======== PROVIDED MATERIAL ========

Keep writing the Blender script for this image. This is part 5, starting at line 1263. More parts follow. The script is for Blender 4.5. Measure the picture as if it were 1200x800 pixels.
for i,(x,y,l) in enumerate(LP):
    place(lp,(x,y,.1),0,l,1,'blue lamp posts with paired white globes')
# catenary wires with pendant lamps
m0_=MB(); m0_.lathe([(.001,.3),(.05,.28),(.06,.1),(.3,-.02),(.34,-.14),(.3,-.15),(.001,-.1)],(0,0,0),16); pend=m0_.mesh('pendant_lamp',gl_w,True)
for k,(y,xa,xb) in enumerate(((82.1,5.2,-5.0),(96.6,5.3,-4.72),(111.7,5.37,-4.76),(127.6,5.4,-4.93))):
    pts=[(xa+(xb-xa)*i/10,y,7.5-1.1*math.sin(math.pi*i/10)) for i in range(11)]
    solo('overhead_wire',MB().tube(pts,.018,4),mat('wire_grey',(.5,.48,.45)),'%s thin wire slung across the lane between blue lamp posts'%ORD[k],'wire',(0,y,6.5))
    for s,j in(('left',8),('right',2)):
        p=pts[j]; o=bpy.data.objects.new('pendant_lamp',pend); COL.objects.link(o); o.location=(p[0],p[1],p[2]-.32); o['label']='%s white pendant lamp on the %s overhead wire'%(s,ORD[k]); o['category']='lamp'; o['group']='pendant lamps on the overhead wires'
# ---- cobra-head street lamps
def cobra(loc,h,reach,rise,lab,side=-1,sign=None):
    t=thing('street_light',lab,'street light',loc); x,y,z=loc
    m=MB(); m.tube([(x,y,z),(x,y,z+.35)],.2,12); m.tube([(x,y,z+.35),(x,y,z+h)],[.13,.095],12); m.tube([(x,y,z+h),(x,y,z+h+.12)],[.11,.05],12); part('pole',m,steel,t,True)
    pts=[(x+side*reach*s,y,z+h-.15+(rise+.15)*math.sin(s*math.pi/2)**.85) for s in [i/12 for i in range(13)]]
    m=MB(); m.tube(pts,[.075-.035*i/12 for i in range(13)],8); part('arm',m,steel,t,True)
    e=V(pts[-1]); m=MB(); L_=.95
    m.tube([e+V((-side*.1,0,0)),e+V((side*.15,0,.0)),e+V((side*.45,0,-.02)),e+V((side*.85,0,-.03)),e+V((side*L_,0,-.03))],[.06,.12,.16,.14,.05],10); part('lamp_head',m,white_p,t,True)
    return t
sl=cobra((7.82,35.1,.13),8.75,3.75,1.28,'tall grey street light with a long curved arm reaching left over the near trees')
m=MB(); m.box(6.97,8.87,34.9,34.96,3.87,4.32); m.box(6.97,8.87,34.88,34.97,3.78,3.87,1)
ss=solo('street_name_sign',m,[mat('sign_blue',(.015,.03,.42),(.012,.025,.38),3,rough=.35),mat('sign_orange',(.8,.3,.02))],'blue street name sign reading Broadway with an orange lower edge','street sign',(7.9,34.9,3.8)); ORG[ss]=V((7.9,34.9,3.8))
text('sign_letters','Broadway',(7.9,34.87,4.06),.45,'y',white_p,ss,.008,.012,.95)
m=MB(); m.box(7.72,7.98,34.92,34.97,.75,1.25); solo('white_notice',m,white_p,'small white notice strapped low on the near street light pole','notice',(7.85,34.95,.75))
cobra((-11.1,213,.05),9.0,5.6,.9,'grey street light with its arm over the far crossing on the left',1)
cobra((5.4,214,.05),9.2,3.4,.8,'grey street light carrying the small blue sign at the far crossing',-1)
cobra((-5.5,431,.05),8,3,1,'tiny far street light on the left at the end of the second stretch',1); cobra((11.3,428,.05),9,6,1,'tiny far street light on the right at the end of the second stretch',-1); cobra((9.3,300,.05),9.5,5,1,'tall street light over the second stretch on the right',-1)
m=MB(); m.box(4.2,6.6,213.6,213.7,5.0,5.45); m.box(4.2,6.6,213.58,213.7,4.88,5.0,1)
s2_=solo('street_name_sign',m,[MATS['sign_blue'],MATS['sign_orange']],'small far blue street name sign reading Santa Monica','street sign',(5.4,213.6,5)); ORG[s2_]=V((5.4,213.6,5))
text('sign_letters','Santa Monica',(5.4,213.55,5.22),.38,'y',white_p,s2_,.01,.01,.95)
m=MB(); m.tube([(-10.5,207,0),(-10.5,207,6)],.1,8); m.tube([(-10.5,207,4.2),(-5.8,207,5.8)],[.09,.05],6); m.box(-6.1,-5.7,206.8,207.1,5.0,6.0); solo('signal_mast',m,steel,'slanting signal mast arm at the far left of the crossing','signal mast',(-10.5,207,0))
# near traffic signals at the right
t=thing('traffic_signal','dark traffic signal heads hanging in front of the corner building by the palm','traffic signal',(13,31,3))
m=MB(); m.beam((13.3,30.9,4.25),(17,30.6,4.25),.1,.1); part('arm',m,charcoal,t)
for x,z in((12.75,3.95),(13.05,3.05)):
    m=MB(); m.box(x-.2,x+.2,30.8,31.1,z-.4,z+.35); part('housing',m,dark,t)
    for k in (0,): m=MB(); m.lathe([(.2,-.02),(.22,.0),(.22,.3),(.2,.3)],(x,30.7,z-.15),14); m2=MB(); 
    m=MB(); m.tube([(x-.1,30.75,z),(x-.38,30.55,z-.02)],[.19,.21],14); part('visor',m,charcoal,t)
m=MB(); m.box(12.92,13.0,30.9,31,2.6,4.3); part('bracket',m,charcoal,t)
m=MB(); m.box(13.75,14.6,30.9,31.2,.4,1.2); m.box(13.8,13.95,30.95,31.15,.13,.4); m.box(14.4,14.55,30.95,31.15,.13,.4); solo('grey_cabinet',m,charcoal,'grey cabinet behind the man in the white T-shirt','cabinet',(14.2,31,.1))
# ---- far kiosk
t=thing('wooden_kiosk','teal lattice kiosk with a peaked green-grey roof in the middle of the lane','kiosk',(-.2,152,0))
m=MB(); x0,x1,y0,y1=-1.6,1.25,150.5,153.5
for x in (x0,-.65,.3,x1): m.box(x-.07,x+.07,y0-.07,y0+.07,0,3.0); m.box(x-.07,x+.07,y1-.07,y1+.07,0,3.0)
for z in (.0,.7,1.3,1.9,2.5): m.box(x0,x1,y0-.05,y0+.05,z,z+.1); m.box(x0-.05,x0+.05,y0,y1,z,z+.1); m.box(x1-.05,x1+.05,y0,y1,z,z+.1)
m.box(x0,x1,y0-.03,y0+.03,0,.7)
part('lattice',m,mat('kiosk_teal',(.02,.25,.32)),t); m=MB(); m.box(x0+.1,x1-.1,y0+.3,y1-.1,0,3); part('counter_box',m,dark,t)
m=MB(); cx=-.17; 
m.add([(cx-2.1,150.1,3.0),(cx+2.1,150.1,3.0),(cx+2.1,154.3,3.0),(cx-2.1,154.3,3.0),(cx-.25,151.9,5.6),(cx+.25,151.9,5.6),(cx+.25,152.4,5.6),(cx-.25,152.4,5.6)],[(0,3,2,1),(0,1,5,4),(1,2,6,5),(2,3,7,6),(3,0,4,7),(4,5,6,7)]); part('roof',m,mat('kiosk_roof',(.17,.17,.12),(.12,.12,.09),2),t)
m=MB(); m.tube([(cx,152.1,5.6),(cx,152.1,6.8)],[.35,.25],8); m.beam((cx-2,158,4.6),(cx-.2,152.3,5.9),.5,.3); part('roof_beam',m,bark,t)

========

● **WHAT TO PRODUCE**
Your task is to output all of the data above word for word.

● **PROBLEM SOLUTION**
Keep writing the Blender script for this image. This is part 5, starting at line 1263. More parts follow. The script is for Blender 4.5. Measure the picture as if it were 1200x800 pixels.
for i,(x,y,l) in enumerate(LP):
    place(lp,(x,y,.1),0,l,1,'blue lamp posts with paired white globes')
# catenary wires with pendant lamps
m0_=MB(); m0_.lathe([(.001,.3),(.05,.28),(.06,.1),(.3,-.02),(.34,-.14),(.3,-.15),(.001,-.1)],(0,0,0),16); pend=m0_.mesh('pendant_lamp',gl_w,True)
for k,(y,xa,xb) in enumerate(((82.1,5.2,-5.0),(96.6,5.3,-4.72),(111.7,5.37,-4.76),(127.6,5.4,-4.93))):
    pts=[(xa+(xb-xa)*i/10,y,7.5-1.1*math.sin(math.pi*i/10)) for i in range(11)]
    solo('overhead_wire',MB().tube(pts,.018,4),mat('wire_grey',(.5,.48,.45)),'%s thin wire slung across the lane between blue lamp posts'%ORD[k],'wire',(0,y,6.5))
    for s,j in(('left',8),('right',2)):
        p=pts[j]; o=bpy.data.objects.new('pendant_lamp',pend); COL.objects.link(o); o.location=(p[0],p[1],p[2]-.32); o['label']='%s white pendant lamp on the %s overhead wire'%(s,ORD[k]); o['category']='lamp'; o['group']='pendant lamps on the overhead wires'
# ---- cobra-head street lamps
def cobra(loc,h,reach,rise,lab,side=-1,sign=None):
    t=thing('street_light',lab,'street light',loc); x,y,z=loc
    m=MB(); m.tube([(x,y,z),(x,y,z+.35)],.2,12); m.tube([(x,y,z+.35),(x,y,z+h)],[.13,.095],12); m.tube([(x,y,z+h),(x,y,z+h+.12)],[.11,.05],12); part('pole',m,steel,t,True)
    pts=[(x+side*reach*s,y,z+h-.15+(rise+.15)*math.sin(s*math.pi/2)**.85) for s in [i/12 for i in range(13)]]
    m=MB(); m.tube(pts,[.075-.035*i/12 for i in range(13)],8); part('arm',m,steel,t,True)
    e=V(pts[-1]); m=MB(); L_=.95
    m.tube([e+V((-side*.1,0,0)),e+V((side*.15,0,.0)),e+V((side*.45,0,-.02)),e+V((side*.85,0,-.03)),e+V((side*L_,0,-.03))],[.06,.12,.16,.14,.05],10); part('lamp_head',m,white_p,t,True)
    return t
sl=cobra((7.82,35.1,.13),8.75,3.75,1.28,'tall grey street light with a long curved arm reaching left over the near trees')
m=MB(); m.box(6.97,8.87,34.9,34.96,3.87,4.32); m.box(6.97,8.87,34.88,34.97,3.78,3.87,1)
ss=solo('street_name_sign',m,[mat('sign_blue',(.015,.03,.42),(.012,.025,.38),3,rough=.35),mat('sign_orange',(.8,.3,.02))],'blue street name sign reading Broadway with an orange lower edge','street sign',(7.9,34.9,3.8)); ORG[ss]=V((7.9,34.9,3.8))
text('sign_letters','Broadway',(7.9,34.87,4.06),.45,'y',white_p,ss,.008,.012,.95)
m=MB(); m.box(7.72,7.98,34.92,34.97,.75,1.25); solo('white_notice',m,white_p,'small white notice strapped low on the near street light pole','notice',(7.85,34.95,.75))
cobra((-11.1,213,.05),9.0,5.6,.9,'grey street light with its arm over the far crossing on the left',1)
cobra((5.4,214,.05),9.2,3.4,.8,'grey street light carrying the small blue sign at the far crossing',-1)
cobra((-5.5,431,.05),8,3,1,'tiny far street light on the left at the end of the second stretch',1); cobra((11.3,428,.05),9,6,1,'tiny far street light on the right at the end of the second stretch',-1); cobra((9.3,300,.05),9.5,5,1,'tall street light over the second stretch on the right',-1)
m=MB(); m.box(4.2,6.6,213.6,213.7,5.0,5.45); m.box(4.2,6.6,213.58,213.7,4.88,5.0,1)
s2_=solo('street_name_sign',m,[MATS['sign_blue'],MATS['sign_orange']],'small far blue street name sign reading Santa Monica','street sign',(5.4,213.6,5)); ORG[s2_]=V((5.4,213.6,5))
text('sign_letters','Santa Monica',(5.4,213.55,5.22),.38,'y',white_p,s2_,.01,.01,.95)
m=MB(); m.tube([(-10.5,207,0),(-10.5,207,6)],.1,8); m.tube([(-10.5,207,4.2),(-5.8,207,5.8)],[.09,.05],6); m.box(-6.1,-5.7,206.8,207.1,5.0,6.0); solo('signal_mast',m,steel,'slanting signal mast arm at the far left of the crossing','signal mast',(-10.5,207,0))
# near traffic signals at the right
t=thing('traffic_signal','dark traffic signal heads hanging in front of the corner building by the palm','traffic signal',(13,31,3))
m=MB(); m.beam((13.3,30.9,4.25),(17,30.6,4.25),.1,.1); part('arm',m,charcoal,t)
for x,z in((12.75,3.95),(13.05,3.05)):
    m=MB(); m.box(x-.2,x+.2,30.8,31.1,z-.4,z+.35); part('housing',m,dark,t)
    for k in (0,): m=MB(); m.lathe([(.2,-.02),(.22,.0),(.22,.3),(.2,.3)],(x,30.7,z-.15),14); m2=MB(); 
    m=MB(); m.tube([(x-.1,30.75,z),(x-.38,30.55,z-.02)],[.19,.21],14); part('visor',m,charcoal,t)
m=MB(); m.box(12.92,13.0,30.9,31,2.6,4.3); part('bracket',m,charcoal,t)
m=MB(); m.box(13.75,14.6,30.9,31.2,.4,1.2); m.box(13.8,13.95,30.95,31.15,.13,.4); m.box(14.4,14.55,30.95,31.15,.13,.4); solo('grey_cabinet',m,charcoal,'grey cabinet behind the man in the white T-shirt','cabinet',(14.2,31,.1))
# ---- far kiosk
t=thing('wooden_kiosk','teal lattice kiosk with a peaked green-grey roof in the middle of the lane','kiosk',(-.2,152,0))
m=MB(); x0,x1,y0,y1=-1.6,1.25,150.5,153.5
for x in (x0,-.65,.3,x1): m.box(x-.07,x+.07,y0-.07,y0+.07,0,3.0); m.box(x-.07,x+.07,y1-.07,y1+.07,0,3.0)
for z in (.0,.7,1.3,1.9,2.5): m.box(x0,x1,y0-.05,y0+.05,z,z+.1); m.box(x0-.05,x0+.05,y0,y1,z,z+.1); m.box(x1-.05,x1+.05,y0,y1,z,z+.1)
m.box(x0,x1,y0-.03,y0+.03,0,.7)
part('lattice',m,mat('kiosk_teal',(.02,.25,.32)),t); m=MB(); m.box(x0+.1,x1-.1,y0+.3,y1-.1,0,3); part('counter_box',m,dark,t)
m=MB(); cx=-.17; 
m.add([(cx-2.1,150.1,3.0),(cx+2.1,150.1,3.0),(cx+2.1,154.3,3.0),(cx-2.1,154.3,3.0),(cx-.25,151.9,5.6),(cx+.25,151.9,5.6),(cx+.25,152.4,5.6),(cx-.25,152.4,5.6)],[(0,3,2,1),(0,1,5,4),(1,2,6,5),(2,3,7,6),(3,0,4,7),(4,5,6,7)]); part('roof',m,mat('kiosk_roof',(.17,.17,.12),(.12,.12,.09),2),t)
m=MB(); m.tube([(cx,152.1,5.6),(cx,152.1,6.8)],[.35,.25],8); m.beam((cx-2,158,4.6),(cx-.2,152.3,5.9),.5,.3); part('roof_beam',m,bark,t)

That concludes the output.